## OBJECTIVE
Please transcribe the listing below in full and word for word, without its pictures.

## AVAILABLE DATA
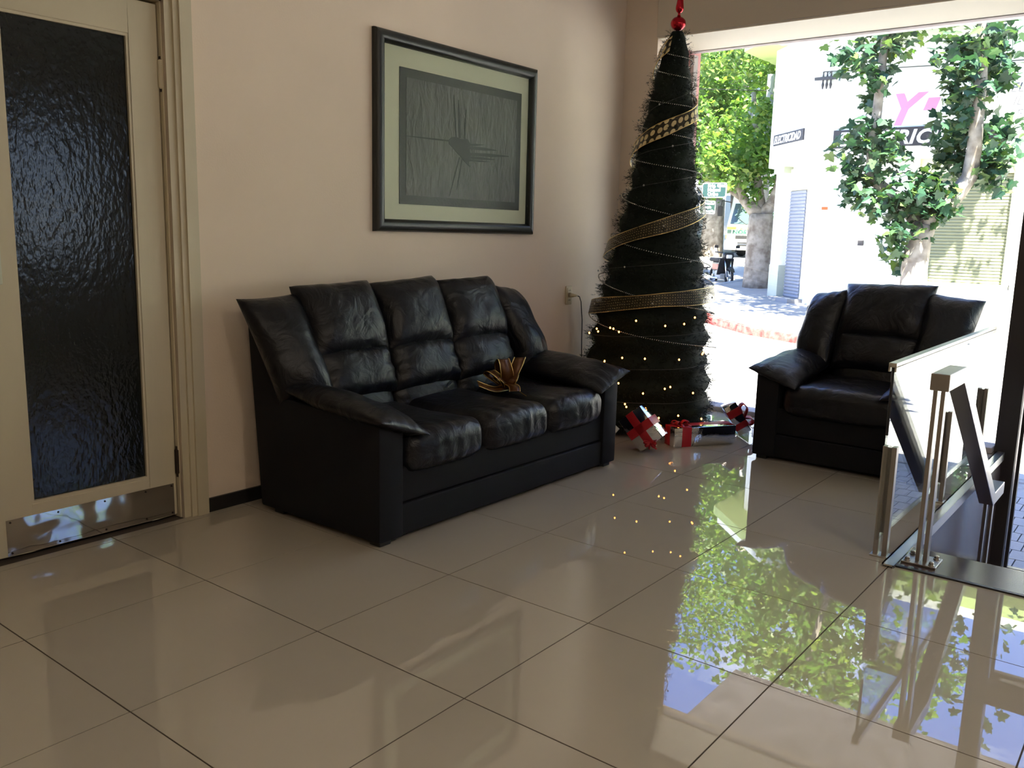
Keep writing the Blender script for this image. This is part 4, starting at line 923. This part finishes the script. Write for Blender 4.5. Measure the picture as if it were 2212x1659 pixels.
side_tree('tall plane tree with long pale upright branches in the side street', tb2, [
    ([tb2 - V((0, 0, 0.3)), at(1598, 480, 43), at(1597, 400, 43), at(1597, 320, 43)], 0.46, 0.36),
    ([at(1597, 330, 43), at(1598, 270, 43), at(1585, 200, 43), at(1572, 120, 43), at(1555, -60, 43)], 0.26, 0.14),
    ([at(1597, 330, 43), at(1602, 240, 43), at(1601, 150, 43), at(1598, 60, 43), at(1600, -120, 43)], 0.21, 0.12),
    ([at(1600, 250, 43), at(1612, 190, 43), at(1622, 130, 43), at(1640, 30, 43)], 0.13, 0.08),
    ([at(1588, 300, 43.3), at(1586, 260, 43.3), at(1580, 180, 43.5)], 0.15, 0.09)],
    [(at(1560, 170, 47), (2.8, 2.8, 2.4), 50, 60, 0.5), (at(1640, 180, 47), (2.4, 2.4, 2.3), 44, 60, 0.5), (at(1530, 300, 46), (1.9, 1.9, 1.9), 30, 55, 0.5), (at(1600, 300, 47), (2.5, 2.5, 1.8), 36, 60, 0.5), (V((36.0, 15.5, 13.5)), (4.6, 4.6, 4.2), 90, 60, 0.7)], 0.20, 0.4, 32)
tb3 = at(1702, 560, 27); tb3.z = ground(tb3.x) - 0.1; tb3.y = max(tb3.y, 7.2)
side_tree('plane tree with a thick dark stem beside the utility pole', tb3, [
    ([tb3 - V((0, 0, 0.3)), at(1704, 480, 27), at(1702, 330, 27), at(1700, 240, 27)], 0.34, 0.27),
    ([at(1700, 250, 27), at(1697, 180, 27), at(1692, 110, 27), at(1690, -40, 27)], 0.21, 0.14), ([at(1702, 245, 27), at(1708, 180, 27), at(1703, 110, 27), at(1712, 0, 27)], 0.13, 0.09)],
    [(at(1670, 110, 28), (1.5, 1.5, 1.4), 24, 60, 0.5), (at(1720, 150, 28.5), (1.0, 1.0, 1.2), 14, 55, 0.5), (at(1690, 400, 29), (1.2, 1.2, 1.2), 16, 55, 0.5), (V((25.5, 6.6, 10.0)), (2.6, 2.6, 3.0), 44, 60, 0.7)], 0.14, 0.35, 33)
tb4 = at(1536, 570, 38)
side_tree('thick trunked plane tree across the side street behind the street signs', tb4, [
    ([tb4 - V((0, 0, 0.4)), at(1536, 540, 38), at(1541, 480, 38), at(1545, 430, 38)], 0.52, 0.40),
    ([at(1545, 440, 38), at(1555, 380, 38), at(1570, 250, 38)], 0.3, 0.12), ([at(1545, 440, 38), at(1530, 370, 38), at(1515, 250, 38)], 0.3, 0.12)],
    [(at(1540, 290, 38), (2.6, 2.6, 2.4), 60, 60, 0.6), (at(1600, 210, 38), (2.4, 2.4, 2.6), 50, 60, 0.6), (at(1680, 260, 40), (2.6, 2.6, 3.0), 50, 60, 0.6), (at(1530, 60, 38), (3.2, 3.2, 3.2), 60, 60, 0.7)], 0.19, 0.5, 34)

for i, (x, y, lb) in enumerate(((14.6, -5.5, 'round street tree beyond the shop front, nearest to it'), (14.6, -11.5, 'round street tree further along the shop side of the street'), (6.7, -7.2, 'street tree on the near pavement right of the lobby'))):
    z0 = ground(x); side_tree(lb, (x, y, z0), [([(x, y, z0 - 0.2), (x, y, z0 + 1.4), (x + 0.1, y + 0.1, z0 + 2.6)], 0.26, 0.20), ([(x, y, z0 + 2.4), (x - 0.6, y + 0.5, z0 + 4.2)], 0.14, 0.05), ([(x, y, z0 + 2.4), (x + 0.7, y - 0.4, z0 + 4.4)], 0.14, 0.05)],
        [((x, y, z0 + 4.6), (2.4, 2.4, 2.2), 46, 40, 0.7)], 0.17, 0.3, 40 + i)

# ------------------------------------------------------------------ white bus in the side street
M_busw = mat('white_bus_paint', (0.66, 0.70, 0.55), 0.35, spec=0.5)
M_busg = mat('grey_bumper', (0.36, 0.36, 0.35), 0.5)
M_busy = mat('yellow_stripe', (0.55, 0.55, 0.08), 0.4)
M_green = mat('dark_green_print', (0.02, 0.09, 0.05), 0.5)
M_rubber = mat('black_rubber', (0.012, 0.012, 0.012), 0.8)
M_chrome = mat('chrome', (0.7, 0.7, 0.72), 0.15, metal=1.0)
M_lamp = mat('headlamp_glass', (0.75, 0.72, 0.66), 0.12)
M_amber = mat('amber_lamp', (0.55, 0.16, 0.05), 0.3)
M_pane = mat('tinted_vehicle_glass', (0.055, 0.085, 0.085), 0.06, spec=0.7)
bp_ = at(1622, 553, 37); bo = V((bp_.x, bp_.y, bp_.z - 0.05))
bus = thing('bus', 'white bus with green lettering parked facing us behind the stout tree', 'bus', bo, 0.0)
bx = lambda x, y, z: bo + V((x, y, z))
def bus_prism(nm, prof, hw, m_, par=bus, bev=0.0):
    return obj(nm, MB().prism([bx(x, -hw, z) for x, z in prof], (0, 2 * hw, 0)), m_, par, weld=True, bevel=bev)
bus_prism('body', [(0.02, 0.62), (0.0, 0.80), (0.05, 1.27), (0.42, 2.15), (0.55, 2.62), (0.80, 2.85), (7.0, 2.85), (7.0, 0.45), (0.3, 0.45)], 1.15, M_busw, bev=0.03)
bm_ = bus_prism('bumper', [(-0.10, 0.28), (-0.14, 0.45), (-0.10, 0.66), (0.35, 0.70), (0.35, 0.25)], 1.16, M_busg, bev=0.02)
for z in (0.44, 0.54): obj('bumper_slot', MB().box(bx(-0.155, -0.55, z), bx(-0.09, 0.55, z + 0.05)), M_rubber, bm_)
obj('number_plate', MB().box(bx(-0.16, -0.26, 0.31), bx(-0.10, 0.26, 0.40)), M_shut_g, bm_)
gl_ = obj('grille', MB().box(bx(-0.025, -0.72, 0.72), bx(0.05, 0.72, 0.86)), M_rubber, bus)
obj('emblem', MB().lathe([(0.065, 0), (0.065, 0.015)], bx(-0.03, 0, 0.79), 16, Matrix.Rotation(-math.pi / 2, 3, 'Y')), M_chrome, gl_)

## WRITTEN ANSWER
Keep writing the Blender script for this image. This is part 4, starting at line 923. This part finishes the script. Write for Blender 4.5. Measure the picture as if it were 2212x1659 pixels.
side_tree('tall plane tree with long pale upright branches in the side street', tb2, [
    ([tb2 - V((0, 0, 0.3)), at(1598, 480, 43), at(1597, 400, 43), at(1597, 320, 43)], 0.46, 0.36),
    ([at(1597, 330, 43), at(1598, 270, 43), at(1585, 200, 43), at(1572, 120, 43), at(1555, -60, 43)], 0.26, 0.14),
    ([at(1597, 330, 43), at(1602, 240, 43), at(1601, 150, 43), at(1598, 60, 43), at(1600, -120, 43)], 0.21, 0.12),
    ([at(1600, 250, 43), at(1612, 190, 43), at(1622, 130, 43), at(1640, 30, 43)], 0.13, 0.08),
    ([at(1588, 300, 43.3), at(1586, 260, 43.3), at(1580, 180, 43.5)], 0.15, 0.09)],
    [(at(1560, 170, 47), (2.8, 2.8, 2.4), 50, 60, 0.5), (at(1640, 180, 47), (2.4, 2.4, 2.3), 44, 60, 0.5), (at(1530, 300, 46), (1.9, 1.9, 1.9), 30, 55, 0.5), (at(1600, 300, 47), (2.5, 2.5, 1.8), 36, 60, 0.5), (V((36.0, 15.5, 13.5)), (4.6, 4.6, 4.2), 90, 60, 0.7)], 0.20, 0.4, 32)
tb3 = at(1702, 560, 27); tb3.z = ground(tb3.x) - 0.1; tb3.y = max(tb3.y, 7.2)
side_tree('plane tree with a thick dark stem beside the utility pole', tb3, [
    ([tb3 - V((0, 0, 0.3)), at(1704, 480, 27), at(1702, 330, 27), at(1700, 240, 27)], 0.34, 0.27),
    ([at(1700, 250, 27), at(1697, 180, 27), at(1692, 110, 27), at(1690, -40, 27)], 0.21, 0.14), ([at(1702, 245, 27), at(1708, 180, 27), at(1703, 110, 27), at(1712, 0, 27)], 0.13, 0.09)],
    [(at(1670, 110, 28), (1.5, 1.5, 1.4), 24, 60, 0.5), (at(1720, 150, 28.5), (1.0, 1.0, 1.2), 14, 55, 0.5), (at(1690, 400, 29), (1.2, 1.2, 1.2), 16, 55, 0.5), (V((25.5, 6.6, 10.0)), (2.6, 2.6, 3.0), 44, 60, 0.7)], 0.14, 0.35, 33)
tb4 = at(1536, 570, 38)
side_tree('thick trunked plane tree across the side street behind the street signs', tb4, [
    ([tb4 - V((0, 0, 0.4)), at(1536, 540, 38), at(1541, 480, 38), at(1545, 430, 38)], 0.52, 0.40),
    ([at(1545, 440, 38), at(1555, 380, 38), at(1570, 250, 38)], 0.3, 0.12), ([at(1545, 440, 38), at(1530, 370, 38), at(1515, 250, 38)], 0.3, 0.12)],
    [(at(1540, 290, 38), (2.6, 2.6, 2.4), 60, 60, 0.6), (at(1600, 210, 38), (2.4, 2.4, 2.6), 50, 60, 0.6), (at(1680, 260, 40), (2.6, 2.6, 3.0), 50, 60, 0.6), (at(1530, 60, 38), (3.2, 3.2, 3.2), 60, 60, 0.7)], 0.19, 0.5, 34)

for i, (x, y, lb) in enumerate(((14.6, -5.5, 'round street tree beyond the shop front, nearest to it'), (14.6, -11.5, 'round street tree further along the shop side of the street'), (6.7, -7.2, 'street tree on the near pavement right of the lobby'))):
    z0 = ground(x); side_tree(lb, (x, y, z0), [([(x, y, z0 - 0.2), (x, y, z0 + 1.4), (x + 0.1, y + 0.1, z0 + 2.6)], 0.26, 0.20), ([(x, y, z0 + 2.4), (x - 0.6, y + 0.5, z0 + 4.2)], 0.14, 0.05), ([(x, y, z0 + 2.4), (x + 0.7, y - 0.4, z0 + 4.4)], 0.14, 0.05)],
        [((x, y, z0 + 4.6), (2.4, 2.4, 2.2), 46, 40, 0.7)], 0.17, 0.3, 40 + i)

# ------------------------------------------------------------------ white bus in the side street
M_busw = mat('white_bus_paint', (0.66, 0.70, 0.55), 0.35, spec=0.5)
M_busg = mat('grey_bumper', (0.36, 0.36, 0.35), 0.5)
M_busy = mat('yellow_stripe', (0.55, 0.55, 0.08), 0.4)
M_green = mat('dark_green_print', (0.02, 0.09, 0.05), 0.5)
M_rubber = mat('black_rubber', (0.012, 0.012, 0.012), 0.8)
M_chrome = mat('chrome', (0.7, 0.7, 0.72), 0.15, metal=1.0)
M_lamp = mat('headlamp_glass', (0.75, 0.72, 0.66), 0.12)
M_amber = mat('amber_lamp', (0.55, 0.16, 0.05), 0.3)
M_pane = mat('tinted_vehicle_glass', (0.055, 0.085, 0.085), 0.06, spec=0.7)
bp_ = at(1622, 553, 37); bo = V((bp_.x, bp_.y, bp_.z - 0.05))
bus = thing('bus', 'white bus with green lettering parked facing us behind the stout tree', 'bus', bo, 0.0)
bx = lambda x, y, z: bo + V((x, y, z))
def bus_prism(nm, prof, hw, m_, par=bus, bev=0.0):
    return obj(nm, MB().prism([bx(x, -hw, z) for x, z in prof], (0, 2 * hw, 0)), m_, par, weld=True, bevel=bev)
bus_prism('body', [(0.02, 0.62), (0.0, 0.80), (0.05, 1.27), (0.42, 2.15), (0.55, 2.62), (0.80, 2.85), (7.0, 2.85), (7.0, 0.45), (0.3, 0.45)], 1.15, M_busw, bev=0.03)
bm_ = bus_prism('bumper', [(-0.10, 0.28), (-0.14, 0.45), (-0.10, 0.66), (0.35, 0.70), (0.35, 0.25)], 1.16, M_busg, bev=0.02)
for z in (0.44, 0.54): obj('bumper_slot', MB().box(bx(-0.155, -0.55, z), bx(-0.09, 0.55, z + 0.05)), M_rubber, bm_)
obj('number_plate', MB().box(bx(-0.16, -0.26, 0.31), bx(-0.10, 0.26, 0.40)), M_shut_g, bm_)
gl_ = obj('grille', MB().box(bx(-0.025, -0.72, 0.72), bx(0.05, 0.72, 0.86)), M_rubber, bus)
obj('emblem', MB().lathe([(0.065, 0), (0.065, 0.015)], bx(-0.03, 0, 0.79), 16, Matrix.Rotation(-math.pi / 2, 3, 'Y')), M_chrome, gl_)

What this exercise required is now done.